The concept of "absolute value" is important when dealing with negative numbers. The absolute value of a number is its distance from zero on the number line, regardless of direction. Essentially, it tells us how "big" the number is, without considering whether it is positive or negative.
For example:

• The absolute value of \(-9.6\) is \(9.6\).
• Similarly, the absolute value of \(-3.5\) is \(3.5\).

Think of absolute value as turning everything into a positive, non-negative form. This allows us to focus on magnitudes when performing operations. The symbols used to denote absolute value are two vertical bars, like \(|-9.6|\). Always remember, absolute values are never negative.
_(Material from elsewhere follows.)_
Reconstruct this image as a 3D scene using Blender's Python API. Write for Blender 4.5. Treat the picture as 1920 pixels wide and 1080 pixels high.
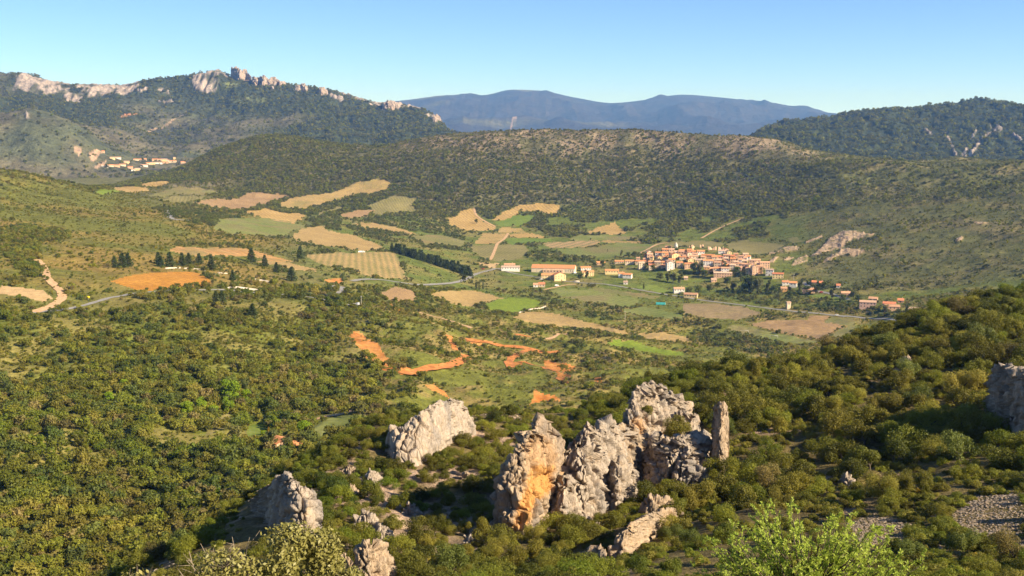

Negative numbers are numbers that are less than zero. On a number line, they appear to the left of zero. They represent things like debts or temperatures below freezing. Dealing with negative numbers can sometimes be tricky, especially in operations such as addition or subtraction.
Negative numbers are denoted by a minus sign in front of the number, as seen with \(-9.6\) and \(-3.5\) in this problem. When adding negative numbers, their absolute values might become relevant, as understanding their magnitude helps in calculating the total negative value.
Remember that:

• Add two negatives, and your result will also be negative.
• For example, \(-5 + (-6) = -11\).

This concept helps to understand why the result of the original problem is negative.

In arithmetic, operations such as addition, subtraction, multiplication, and division form the basic building blocks of mathematics. Addition involves combining two numbers to get their sum. However, the rules can vary depending on whether the numbers involved are positive or negative.
When adding two negative numbers, such as in this exercise, you take the absolute values of both, add them together, and then apply a negative sign to the result. Here's what happens step by step:

• Find the absolute values: \( |-9.6| = 9.6 \) and \( |-3.5| = 3.5 \).
• Add these values: \( 9.6 + 3.5 = 13.1 \).
• Lastly, apply the negative sign: \( -(13.1) = -13.1 \).

Understanding these steps can greatly simplify working with negative numbers in basic arithmetic operations.